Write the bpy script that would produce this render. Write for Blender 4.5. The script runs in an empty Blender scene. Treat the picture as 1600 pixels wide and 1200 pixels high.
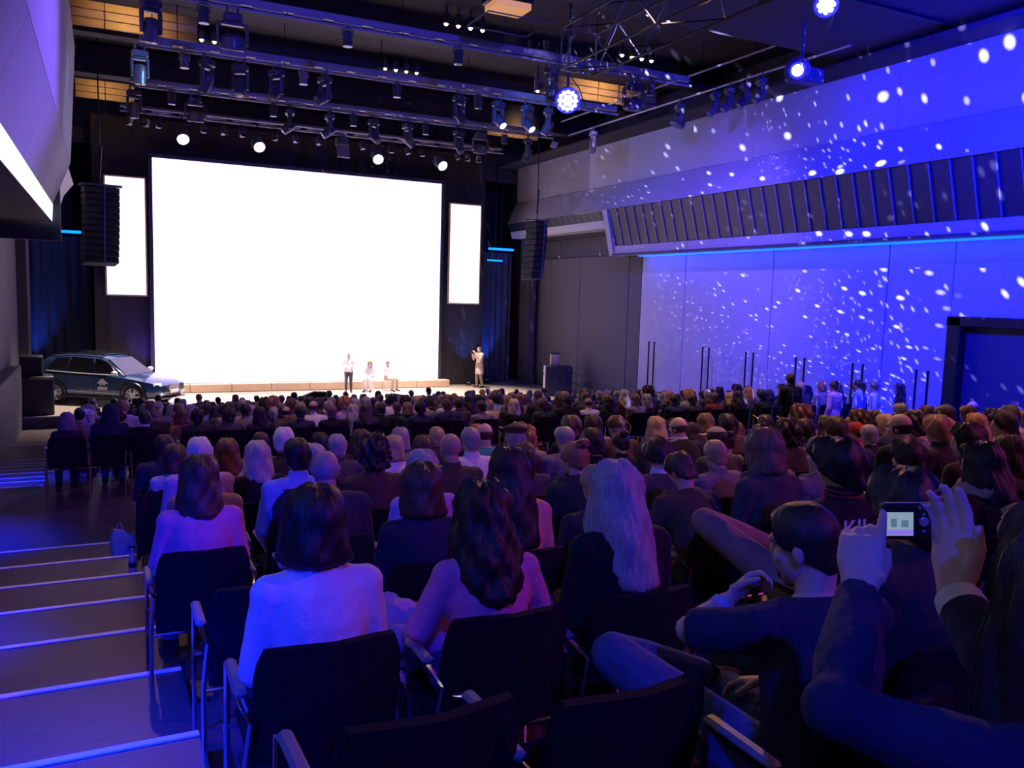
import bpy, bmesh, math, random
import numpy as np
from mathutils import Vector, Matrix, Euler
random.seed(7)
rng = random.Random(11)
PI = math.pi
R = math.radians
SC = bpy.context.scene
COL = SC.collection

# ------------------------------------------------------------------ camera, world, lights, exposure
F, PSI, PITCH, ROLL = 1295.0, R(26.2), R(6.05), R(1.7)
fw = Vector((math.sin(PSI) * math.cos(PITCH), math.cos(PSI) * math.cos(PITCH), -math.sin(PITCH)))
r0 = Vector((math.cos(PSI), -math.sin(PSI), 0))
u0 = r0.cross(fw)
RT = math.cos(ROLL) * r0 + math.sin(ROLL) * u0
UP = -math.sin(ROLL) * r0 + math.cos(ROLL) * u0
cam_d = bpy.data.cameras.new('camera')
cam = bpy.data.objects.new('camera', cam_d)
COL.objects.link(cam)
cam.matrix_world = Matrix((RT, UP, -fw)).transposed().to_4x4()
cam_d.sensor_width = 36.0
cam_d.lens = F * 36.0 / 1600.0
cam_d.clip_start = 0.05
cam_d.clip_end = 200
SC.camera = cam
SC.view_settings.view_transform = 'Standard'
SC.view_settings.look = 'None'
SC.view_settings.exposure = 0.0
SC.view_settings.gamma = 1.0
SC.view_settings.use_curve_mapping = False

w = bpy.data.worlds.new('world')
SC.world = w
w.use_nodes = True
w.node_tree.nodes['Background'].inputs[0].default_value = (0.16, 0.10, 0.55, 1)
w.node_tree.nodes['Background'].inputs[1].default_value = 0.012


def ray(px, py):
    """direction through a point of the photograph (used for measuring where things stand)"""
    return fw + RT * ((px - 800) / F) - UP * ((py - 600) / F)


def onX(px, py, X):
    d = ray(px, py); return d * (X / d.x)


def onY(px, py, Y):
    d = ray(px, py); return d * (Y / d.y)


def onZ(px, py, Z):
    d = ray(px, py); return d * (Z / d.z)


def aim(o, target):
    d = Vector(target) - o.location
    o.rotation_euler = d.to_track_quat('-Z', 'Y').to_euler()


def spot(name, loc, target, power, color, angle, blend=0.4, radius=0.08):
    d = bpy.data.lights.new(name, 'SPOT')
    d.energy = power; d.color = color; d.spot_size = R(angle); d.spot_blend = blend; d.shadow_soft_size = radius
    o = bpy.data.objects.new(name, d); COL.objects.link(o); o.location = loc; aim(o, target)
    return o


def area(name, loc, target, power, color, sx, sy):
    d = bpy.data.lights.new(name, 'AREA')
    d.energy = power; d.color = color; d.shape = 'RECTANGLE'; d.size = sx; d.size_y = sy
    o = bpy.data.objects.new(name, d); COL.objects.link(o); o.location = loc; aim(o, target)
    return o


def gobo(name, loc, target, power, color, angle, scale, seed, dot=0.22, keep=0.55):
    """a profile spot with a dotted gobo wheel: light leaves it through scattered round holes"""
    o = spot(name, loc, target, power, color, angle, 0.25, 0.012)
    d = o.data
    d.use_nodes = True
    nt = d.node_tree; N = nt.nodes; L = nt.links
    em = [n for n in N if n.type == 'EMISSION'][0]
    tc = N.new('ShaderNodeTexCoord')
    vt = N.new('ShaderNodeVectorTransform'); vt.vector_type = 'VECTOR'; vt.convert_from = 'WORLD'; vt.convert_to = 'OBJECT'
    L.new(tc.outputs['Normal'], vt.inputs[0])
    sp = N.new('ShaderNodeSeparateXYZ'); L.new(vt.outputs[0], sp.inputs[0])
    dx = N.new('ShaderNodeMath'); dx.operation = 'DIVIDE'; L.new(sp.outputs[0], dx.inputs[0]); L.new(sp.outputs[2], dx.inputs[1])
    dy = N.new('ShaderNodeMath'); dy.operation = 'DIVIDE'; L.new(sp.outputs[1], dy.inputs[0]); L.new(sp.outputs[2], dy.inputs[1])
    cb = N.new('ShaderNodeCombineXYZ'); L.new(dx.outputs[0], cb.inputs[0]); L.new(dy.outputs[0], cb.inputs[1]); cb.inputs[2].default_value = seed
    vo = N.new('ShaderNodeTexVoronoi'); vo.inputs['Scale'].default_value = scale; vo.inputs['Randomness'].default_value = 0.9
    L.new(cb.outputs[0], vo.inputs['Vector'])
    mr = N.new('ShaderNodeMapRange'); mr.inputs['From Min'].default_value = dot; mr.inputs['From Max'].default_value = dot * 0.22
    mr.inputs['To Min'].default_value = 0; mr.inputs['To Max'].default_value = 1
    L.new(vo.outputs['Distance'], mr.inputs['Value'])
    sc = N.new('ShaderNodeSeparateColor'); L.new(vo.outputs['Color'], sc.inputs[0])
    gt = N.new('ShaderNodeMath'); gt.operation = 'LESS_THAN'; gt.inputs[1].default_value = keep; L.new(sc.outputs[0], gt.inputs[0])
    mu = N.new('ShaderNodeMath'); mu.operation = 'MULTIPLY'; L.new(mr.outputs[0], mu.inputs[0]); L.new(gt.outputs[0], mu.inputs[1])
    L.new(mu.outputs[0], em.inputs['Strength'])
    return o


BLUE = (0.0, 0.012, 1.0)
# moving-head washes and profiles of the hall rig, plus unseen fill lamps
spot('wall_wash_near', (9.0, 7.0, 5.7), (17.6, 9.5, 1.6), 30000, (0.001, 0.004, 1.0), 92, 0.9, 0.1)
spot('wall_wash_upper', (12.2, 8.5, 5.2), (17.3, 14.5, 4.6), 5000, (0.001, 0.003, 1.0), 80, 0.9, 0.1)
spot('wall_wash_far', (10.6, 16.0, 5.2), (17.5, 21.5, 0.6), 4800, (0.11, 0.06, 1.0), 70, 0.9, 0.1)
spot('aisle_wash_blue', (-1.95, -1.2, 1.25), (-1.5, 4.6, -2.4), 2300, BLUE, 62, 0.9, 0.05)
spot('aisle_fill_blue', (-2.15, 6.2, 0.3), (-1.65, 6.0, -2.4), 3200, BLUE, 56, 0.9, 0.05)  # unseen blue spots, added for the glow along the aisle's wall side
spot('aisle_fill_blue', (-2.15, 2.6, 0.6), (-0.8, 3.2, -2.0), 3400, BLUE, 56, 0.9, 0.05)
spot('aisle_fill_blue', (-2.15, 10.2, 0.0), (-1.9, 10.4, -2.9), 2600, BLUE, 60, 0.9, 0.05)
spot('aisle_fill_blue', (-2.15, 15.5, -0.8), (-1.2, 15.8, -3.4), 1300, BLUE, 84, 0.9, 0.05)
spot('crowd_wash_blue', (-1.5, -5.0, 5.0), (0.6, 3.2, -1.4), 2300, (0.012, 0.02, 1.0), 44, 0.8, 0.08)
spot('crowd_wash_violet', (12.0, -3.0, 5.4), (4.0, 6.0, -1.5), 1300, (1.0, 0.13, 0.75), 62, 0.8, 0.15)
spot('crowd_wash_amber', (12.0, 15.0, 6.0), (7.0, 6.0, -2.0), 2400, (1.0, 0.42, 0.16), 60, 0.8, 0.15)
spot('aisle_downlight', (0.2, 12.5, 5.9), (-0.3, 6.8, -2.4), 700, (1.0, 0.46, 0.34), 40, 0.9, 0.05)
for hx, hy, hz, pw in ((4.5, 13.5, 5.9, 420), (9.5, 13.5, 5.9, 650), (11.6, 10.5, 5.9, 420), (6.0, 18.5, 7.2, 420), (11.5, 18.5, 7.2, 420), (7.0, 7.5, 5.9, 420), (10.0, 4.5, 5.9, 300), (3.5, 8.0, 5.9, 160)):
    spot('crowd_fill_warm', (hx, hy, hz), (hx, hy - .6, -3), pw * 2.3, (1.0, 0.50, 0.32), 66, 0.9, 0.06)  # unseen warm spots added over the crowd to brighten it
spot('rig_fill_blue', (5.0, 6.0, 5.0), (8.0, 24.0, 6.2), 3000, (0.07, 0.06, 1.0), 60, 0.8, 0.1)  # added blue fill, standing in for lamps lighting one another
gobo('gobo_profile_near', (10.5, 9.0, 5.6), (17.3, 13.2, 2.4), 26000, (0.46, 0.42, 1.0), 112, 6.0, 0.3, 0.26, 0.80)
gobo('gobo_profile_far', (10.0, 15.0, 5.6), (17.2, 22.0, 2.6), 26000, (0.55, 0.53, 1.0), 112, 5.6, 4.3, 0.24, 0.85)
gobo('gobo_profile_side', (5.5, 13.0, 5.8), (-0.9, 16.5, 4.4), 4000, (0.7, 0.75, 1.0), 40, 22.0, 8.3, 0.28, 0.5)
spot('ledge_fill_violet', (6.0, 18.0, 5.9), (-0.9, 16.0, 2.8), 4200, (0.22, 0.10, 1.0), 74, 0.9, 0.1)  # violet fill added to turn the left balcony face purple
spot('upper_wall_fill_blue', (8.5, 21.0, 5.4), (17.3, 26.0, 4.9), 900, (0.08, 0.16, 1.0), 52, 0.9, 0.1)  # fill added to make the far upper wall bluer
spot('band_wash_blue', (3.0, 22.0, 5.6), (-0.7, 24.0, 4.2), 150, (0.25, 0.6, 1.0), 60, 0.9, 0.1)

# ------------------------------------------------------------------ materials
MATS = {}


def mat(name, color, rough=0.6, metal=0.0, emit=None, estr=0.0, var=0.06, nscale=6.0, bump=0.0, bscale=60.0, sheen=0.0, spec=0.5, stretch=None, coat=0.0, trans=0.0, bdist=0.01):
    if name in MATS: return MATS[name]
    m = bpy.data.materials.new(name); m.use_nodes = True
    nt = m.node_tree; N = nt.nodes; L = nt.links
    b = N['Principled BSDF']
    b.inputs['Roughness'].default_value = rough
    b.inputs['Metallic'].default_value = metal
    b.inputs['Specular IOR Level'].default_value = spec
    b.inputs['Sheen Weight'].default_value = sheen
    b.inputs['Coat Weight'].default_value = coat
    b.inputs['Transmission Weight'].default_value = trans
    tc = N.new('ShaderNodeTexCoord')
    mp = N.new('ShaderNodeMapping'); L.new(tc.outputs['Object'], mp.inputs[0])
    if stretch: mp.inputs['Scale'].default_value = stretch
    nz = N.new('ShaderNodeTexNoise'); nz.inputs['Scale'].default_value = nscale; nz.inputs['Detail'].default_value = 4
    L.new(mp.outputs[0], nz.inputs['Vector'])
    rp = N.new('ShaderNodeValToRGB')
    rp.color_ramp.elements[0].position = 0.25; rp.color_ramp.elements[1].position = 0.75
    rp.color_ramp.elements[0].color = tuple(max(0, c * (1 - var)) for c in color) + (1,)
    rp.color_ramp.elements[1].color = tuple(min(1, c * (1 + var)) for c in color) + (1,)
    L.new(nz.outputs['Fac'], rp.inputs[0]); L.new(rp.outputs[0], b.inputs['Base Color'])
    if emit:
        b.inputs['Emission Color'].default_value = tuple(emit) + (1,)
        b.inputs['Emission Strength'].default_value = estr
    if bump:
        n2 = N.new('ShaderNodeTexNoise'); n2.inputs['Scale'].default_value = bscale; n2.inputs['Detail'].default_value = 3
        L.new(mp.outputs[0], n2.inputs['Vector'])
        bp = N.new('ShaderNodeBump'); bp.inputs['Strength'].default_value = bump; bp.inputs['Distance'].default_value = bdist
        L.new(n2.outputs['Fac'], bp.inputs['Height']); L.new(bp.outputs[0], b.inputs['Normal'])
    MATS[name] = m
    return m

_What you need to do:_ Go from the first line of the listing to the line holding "COL = SC.collection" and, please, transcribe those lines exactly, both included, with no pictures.

_Finished exercise:_
Write the bpy script that would produce this render. Write for Blender 4.5. The script runs in an empty Blender scene. Treat the picture as 1600 pixels wide and 1200 pixels high.
import bpy, bmesh, math, random
import numpy as np
from mathutils import Vector, Matrix, Euler
random.seed(7)
rng = random.Random(11)
PI = math.pi
R = math.radians
SC = bpy.context.scene
COL = SC.collection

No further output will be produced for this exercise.